TO BE DONE> Give the data again exactly, from its opening line through the line in which "C = scene.collection" appears.

PROVIDED DATA>
________
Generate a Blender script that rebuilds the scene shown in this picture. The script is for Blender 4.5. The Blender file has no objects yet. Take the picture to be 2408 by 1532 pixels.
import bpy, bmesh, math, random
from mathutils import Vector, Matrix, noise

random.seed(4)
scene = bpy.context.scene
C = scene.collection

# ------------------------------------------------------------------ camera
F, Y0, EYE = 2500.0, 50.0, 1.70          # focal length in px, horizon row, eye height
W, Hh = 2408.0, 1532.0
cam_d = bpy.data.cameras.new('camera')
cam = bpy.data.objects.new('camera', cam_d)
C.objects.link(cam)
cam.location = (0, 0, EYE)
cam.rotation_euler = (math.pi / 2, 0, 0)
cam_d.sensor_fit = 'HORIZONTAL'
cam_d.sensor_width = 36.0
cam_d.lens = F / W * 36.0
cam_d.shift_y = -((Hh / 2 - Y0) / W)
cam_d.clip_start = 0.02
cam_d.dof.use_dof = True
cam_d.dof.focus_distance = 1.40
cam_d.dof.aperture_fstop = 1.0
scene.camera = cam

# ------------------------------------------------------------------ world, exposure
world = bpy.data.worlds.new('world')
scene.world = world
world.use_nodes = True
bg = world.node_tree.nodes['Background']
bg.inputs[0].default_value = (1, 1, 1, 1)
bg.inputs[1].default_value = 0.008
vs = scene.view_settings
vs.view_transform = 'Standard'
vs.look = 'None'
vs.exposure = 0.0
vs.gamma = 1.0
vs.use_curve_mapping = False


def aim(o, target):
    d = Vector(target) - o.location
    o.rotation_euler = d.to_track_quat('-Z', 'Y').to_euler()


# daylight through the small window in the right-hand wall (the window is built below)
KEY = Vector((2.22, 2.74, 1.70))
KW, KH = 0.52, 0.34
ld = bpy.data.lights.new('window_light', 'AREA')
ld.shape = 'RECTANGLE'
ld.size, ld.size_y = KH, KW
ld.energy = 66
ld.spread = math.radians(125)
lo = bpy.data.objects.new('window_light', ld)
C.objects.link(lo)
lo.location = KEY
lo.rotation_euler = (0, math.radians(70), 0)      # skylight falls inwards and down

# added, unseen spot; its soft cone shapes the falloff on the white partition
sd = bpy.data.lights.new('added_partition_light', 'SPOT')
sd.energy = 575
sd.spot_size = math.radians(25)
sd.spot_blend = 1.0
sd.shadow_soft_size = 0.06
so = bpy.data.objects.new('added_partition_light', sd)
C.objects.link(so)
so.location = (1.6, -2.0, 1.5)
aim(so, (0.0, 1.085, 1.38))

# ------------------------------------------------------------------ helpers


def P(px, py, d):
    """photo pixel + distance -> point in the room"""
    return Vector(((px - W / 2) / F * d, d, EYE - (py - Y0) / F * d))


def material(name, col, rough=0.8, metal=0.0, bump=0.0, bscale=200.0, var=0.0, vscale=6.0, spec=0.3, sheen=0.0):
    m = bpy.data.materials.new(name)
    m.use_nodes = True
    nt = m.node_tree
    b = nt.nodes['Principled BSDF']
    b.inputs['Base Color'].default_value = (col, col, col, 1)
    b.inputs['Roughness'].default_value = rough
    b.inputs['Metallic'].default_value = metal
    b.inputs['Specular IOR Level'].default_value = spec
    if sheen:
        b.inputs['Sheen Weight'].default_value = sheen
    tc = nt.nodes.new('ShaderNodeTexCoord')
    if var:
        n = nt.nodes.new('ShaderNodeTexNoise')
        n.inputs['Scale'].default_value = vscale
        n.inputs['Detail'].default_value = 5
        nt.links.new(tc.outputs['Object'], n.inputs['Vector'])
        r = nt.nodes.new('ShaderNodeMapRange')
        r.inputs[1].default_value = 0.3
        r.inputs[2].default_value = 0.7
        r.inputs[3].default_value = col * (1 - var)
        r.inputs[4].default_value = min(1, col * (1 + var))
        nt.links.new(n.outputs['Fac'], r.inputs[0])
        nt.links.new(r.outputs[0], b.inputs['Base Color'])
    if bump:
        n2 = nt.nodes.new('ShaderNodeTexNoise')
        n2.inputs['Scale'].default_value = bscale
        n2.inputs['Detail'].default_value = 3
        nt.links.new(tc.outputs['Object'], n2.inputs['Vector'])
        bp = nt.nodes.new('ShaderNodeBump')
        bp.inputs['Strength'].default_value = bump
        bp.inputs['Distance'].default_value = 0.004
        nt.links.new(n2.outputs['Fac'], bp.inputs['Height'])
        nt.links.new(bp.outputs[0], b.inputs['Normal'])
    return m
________
COMPLETE RESPONSE>
Generate a Blender script that rebuilds the scene shown in this picture. The script is for Blender 4.5. The Blender file has no objects yet. Take the picture to be 2408 by 1532 pixels.
import bpy, bmesh, math, random
from mathutils import Vector, Matrix, noise

random.seed(4)
scene = bpy.context.scene
C = scene.collection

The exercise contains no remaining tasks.